À l'origine
À l’origine, un invraisemblable fait divers. Un escroc sans envergure habitué à plumer fissa des petites entreprises de province découvre un jour dans le Pas‑de‑Calais un chantier d’autoroute abandonné. Paul, bientôt renommé Philippe Miller, pressent dans la reprise de ce chantier la possibilité d’une arnaque juteuse. Pour les habitants de la petite bourgade, frappés par le chômage, la misère sociale et le grisou, l’arrivée de Philippe sonne Noël avant l’heure. Banquiers, maire, employés, ex‑ouvriers sur le carreau, tous se remettent en mouvement et s’embarquent aveuglément dans une aventure démesurée (construire en plein champ un tronçon d’autoroute) sous l’impulsion d’un homme bientôt dépassé par son entreprise mensongère. Pourtant grossière dans le détail, l’arnaque fonctionne (presque) sans embûches, grâce à l’immense besoin de croyance de cette communauté jusque‑là sinistrée.

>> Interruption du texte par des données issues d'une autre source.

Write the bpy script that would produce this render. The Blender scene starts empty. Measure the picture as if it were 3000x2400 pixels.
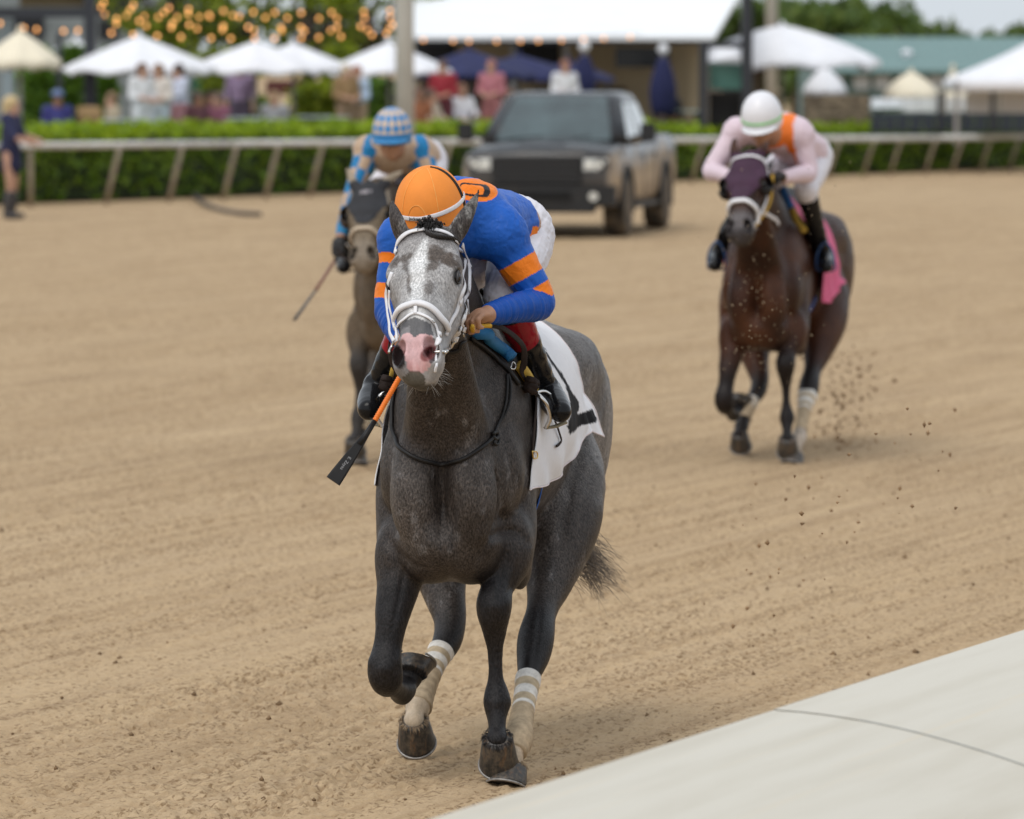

En gestation depuis plus de dix ans, À l’origine sort à point nommé au milieu d’un contexte post‑crise dont il se fait partout l’écho. On reproche suffisamment au cinéma français sa surdité face à la réalité économique et sociale de notre pays pour ne pas, d’abord, saluer l’ancrage concret du quatrième film de Xavier Giannoli (Une aventure, Si j’étais chanteur), son désir d’en découdre, pieds dans les bottes et les flaques de boue, avec une classe ouvrière en train de crever ‑délocalisations, abandon de l’État, dépression, chômage, délinquance-. Soit un an de JT régional en accéléré et en Cinémascope.
There Will Be Blood dans le Nord de la France ? Les Misfits chez les Ch’tis ? Une autre fois peut-être. Car, en dépit de ces 2h30, le film de Gianolli manque curieusement d’amplitude, de folie et donc de souffle, tant du point de vue du personnage central que du groupe qu’il fédère. À l’exception du maire du village, interprété par Emmanuelle Devos et victime d’une historiette amoureuse pour le moins conventionnelle, aucun des personnages secondaires ne parvient à accrocher pour lui‑même le fil de cette épopée ouvrière. Drôle de paradoxe pour un film qui célèbre partout l’élan collectif et la beauté du lien social lorsqu'il se récrée, et qui jamais ne trouve la forme susceptible de l’incarner. À ce sujet, revoir Qu’elle était verte ma vallée et le fonctionnement cinématographique du démocratisme fordien.
Au final, À l’origine patauge, bégaie, comme plombé par le silence de son escroc ‑François Cluzet d’abord juste, mais dont l’inébranlable mutisme finit par lasser‑ et les riffs planants de Cliff Martinez n’y changent rien. Sans doute Gianolli s’est‑il laissé (trop) happé par l’obstination de ce Jean Valjean moderne, homme invisible puisant dans le simulacre et l’escroquerie le sel d’une identité sociale et rédemptrice. La métaphore déçoit (« une autoroute qui ne mène nulle part », avoue Miller au milieu du film, bof) et l’ironie actuelle du scénario (un voyou qui devient patron à l’heure où les patrons se comportent comme des voyous) vise très en‑deçà de la puissance métaphysique que ce film, à l’origine, aurait pu déployer.